Each line of the data that includes the string "only" is to be copied out.

- [DATASET SECTION]
════
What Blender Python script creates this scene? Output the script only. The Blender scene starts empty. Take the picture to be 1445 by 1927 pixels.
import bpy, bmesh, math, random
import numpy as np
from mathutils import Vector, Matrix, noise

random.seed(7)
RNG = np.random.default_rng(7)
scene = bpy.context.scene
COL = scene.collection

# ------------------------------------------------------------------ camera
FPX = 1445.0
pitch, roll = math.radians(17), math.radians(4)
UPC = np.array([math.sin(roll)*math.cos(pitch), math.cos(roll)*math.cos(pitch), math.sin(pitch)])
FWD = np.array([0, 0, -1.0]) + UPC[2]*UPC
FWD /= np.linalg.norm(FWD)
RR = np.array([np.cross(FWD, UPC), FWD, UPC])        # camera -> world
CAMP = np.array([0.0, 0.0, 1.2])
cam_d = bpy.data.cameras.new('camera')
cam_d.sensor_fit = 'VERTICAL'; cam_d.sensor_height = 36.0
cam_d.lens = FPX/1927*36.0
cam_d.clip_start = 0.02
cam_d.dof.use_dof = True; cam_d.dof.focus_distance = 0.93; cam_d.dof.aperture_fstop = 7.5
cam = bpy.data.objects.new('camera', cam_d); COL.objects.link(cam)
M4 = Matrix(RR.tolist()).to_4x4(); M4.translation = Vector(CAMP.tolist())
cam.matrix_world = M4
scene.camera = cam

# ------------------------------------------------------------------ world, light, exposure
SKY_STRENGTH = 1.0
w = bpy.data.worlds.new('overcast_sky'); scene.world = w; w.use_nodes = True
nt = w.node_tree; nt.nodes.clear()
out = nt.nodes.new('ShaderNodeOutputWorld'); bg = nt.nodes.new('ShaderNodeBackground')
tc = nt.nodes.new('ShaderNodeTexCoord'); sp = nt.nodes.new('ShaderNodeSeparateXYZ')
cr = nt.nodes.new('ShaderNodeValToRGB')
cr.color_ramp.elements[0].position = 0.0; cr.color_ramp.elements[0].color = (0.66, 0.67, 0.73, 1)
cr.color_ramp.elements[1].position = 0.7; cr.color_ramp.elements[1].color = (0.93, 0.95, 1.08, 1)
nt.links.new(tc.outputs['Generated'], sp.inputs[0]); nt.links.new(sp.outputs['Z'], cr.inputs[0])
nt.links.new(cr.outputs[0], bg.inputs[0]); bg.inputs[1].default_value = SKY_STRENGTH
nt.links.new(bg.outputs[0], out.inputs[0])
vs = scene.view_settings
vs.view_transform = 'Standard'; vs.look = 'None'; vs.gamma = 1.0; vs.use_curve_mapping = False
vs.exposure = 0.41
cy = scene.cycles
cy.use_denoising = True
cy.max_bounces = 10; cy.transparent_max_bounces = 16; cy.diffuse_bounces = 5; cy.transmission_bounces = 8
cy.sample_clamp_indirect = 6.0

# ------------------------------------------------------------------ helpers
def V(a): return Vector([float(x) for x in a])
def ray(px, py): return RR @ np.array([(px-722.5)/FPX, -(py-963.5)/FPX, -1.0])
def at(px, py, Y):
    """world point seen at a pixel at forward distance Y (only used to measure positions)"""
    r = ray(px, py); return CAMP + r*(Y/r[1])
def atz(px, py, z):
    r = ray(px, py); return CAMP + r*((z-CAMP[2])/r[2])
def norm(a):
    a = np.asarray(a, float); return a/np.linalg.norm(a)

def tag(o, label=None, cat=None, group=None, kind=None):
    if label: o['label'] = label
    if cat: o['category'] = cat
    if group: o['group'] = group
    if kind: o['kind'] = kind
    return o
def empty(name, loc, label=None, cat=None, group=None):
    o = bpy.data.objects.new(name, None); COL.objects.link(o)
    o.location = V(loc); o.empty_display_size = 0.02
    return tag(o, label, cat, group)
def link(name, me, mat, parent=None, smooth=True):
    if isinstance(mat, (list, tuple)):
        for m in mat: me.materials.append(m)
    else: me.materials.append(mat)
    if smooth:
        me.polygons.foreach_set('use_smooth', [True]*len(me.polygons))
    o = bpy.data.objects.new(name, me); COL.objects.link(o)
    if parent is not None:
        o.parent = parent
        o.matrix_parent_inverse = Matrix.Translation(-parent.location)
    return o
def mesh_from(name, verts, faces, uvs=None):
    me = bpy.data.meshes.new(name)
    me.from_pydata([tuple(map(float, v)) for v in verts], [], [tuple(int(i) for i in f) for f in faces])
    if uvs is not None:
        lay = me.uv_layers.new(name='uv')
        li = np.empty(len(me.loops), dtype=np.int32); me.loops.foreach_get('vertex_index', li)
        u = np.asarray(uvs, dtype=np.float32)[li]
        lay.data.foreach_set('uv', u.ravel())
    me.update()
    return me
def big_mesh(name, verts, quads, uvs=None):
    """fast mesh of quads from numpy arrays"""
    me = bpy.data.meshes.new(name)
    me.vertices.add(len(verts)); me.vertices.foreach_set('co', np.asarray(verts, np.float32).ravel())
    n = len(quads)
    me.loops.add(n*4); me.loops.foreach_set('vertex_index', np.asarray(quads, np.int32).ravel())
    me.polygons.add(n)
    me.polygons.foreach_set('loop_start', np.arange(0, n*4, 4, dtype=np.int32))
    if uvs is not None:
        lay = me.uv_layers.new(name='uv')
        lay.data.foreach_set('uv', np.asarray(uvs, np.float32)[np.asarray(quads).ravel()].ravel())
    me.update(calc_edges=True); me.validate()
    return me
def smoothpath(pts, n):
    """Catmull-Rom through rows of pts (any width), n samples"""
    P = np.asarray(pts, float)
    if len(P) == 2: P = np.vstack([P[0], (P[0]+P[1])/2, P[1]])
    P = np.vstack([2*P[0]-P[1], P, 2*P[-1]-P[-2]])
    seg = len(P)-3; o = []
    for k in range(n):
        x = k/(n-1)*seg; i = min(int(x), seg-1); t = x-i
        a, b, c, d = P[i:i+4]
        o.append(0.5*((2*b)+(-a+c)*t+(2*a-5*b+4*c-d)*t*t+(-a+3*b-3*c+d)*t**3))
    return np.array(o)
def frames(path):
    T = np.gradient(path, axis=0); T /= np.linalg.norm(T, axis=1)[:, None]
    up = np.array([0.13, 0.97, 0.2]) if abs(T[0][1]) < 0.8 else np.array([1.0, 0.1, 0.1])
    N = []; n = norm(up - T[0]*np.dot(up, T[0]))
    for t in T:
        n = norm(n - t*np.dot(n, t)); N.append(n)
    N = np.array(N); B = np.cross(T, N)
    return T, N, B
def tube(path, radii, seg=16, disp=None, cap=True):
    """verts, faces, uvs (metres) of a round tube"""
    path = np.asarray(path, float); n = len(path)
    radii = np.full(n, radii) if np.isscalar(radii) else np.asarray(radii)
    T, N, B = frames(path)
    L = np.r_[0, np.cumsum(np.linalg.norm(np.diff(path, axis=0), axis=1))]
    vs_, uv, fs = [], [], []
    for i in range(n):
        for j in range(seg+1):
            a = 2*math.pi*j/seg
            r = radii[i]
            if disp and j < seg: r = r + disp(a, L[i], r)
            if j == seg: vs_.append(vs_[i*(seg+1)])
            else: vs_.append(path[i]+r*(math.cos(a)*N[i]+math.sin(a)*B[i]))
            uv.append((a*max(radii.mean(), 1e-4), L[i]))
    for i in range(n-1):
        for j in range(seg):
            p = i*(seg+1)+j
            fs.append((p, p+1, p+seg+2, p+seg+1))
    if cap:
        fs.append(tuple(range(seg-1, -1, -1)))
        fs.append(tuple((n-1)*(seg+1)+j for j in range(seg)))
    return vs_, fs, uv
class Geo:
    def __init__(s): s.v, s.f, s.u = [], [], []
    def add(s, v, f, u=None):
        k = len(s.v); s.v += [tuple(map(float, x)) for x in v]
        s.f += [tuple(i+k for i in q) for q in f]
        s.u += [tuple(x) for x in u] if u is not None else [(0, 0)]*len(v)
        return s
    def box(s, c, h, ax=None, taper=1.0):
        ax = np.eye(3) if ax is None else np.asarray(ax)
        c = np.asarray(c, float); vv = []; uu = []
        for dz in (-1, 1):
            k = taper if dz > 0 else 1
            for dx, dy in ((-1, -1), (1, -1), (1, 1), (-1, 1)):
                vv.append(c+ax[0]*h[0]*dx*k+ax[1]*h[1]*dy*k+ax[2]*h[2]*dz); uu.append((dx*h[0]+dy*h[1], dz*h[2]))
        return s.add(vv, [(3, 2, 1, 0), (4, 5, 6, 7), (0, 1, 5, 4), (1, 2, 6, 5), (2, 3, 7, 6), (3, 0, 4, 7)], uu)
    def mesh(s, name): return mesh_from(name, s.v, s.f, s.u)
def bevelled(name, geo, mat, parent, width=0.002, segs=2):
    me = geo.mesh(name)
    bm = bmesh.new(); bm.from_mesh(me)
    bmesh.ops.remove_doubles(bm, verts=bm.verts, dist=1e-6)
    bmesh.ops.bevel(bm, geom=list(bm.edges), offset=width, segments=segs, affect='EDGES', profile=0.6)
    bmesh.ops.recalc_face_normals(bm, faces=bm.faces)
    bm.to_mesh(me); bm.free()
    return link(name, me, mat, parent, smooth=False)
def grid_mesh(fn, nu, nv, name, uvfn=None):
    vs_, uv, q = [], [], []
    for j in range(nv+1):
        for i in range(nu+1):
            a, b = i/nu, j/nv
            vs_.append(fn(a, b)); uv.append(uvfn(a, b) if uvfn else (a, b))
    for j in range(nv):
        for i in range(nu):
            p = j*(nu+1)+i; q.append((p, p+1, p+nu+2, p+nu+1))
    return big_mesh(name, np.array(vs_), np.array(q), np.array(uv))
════
- [SOLUTION]
What Blender Python script creates this scene? Output the script only. The Blender scene starts empty. Take the picture to be 1445 by 1927 pixels.
    """world point seen at a pixel at forward distance Y (only used to measure positions)"""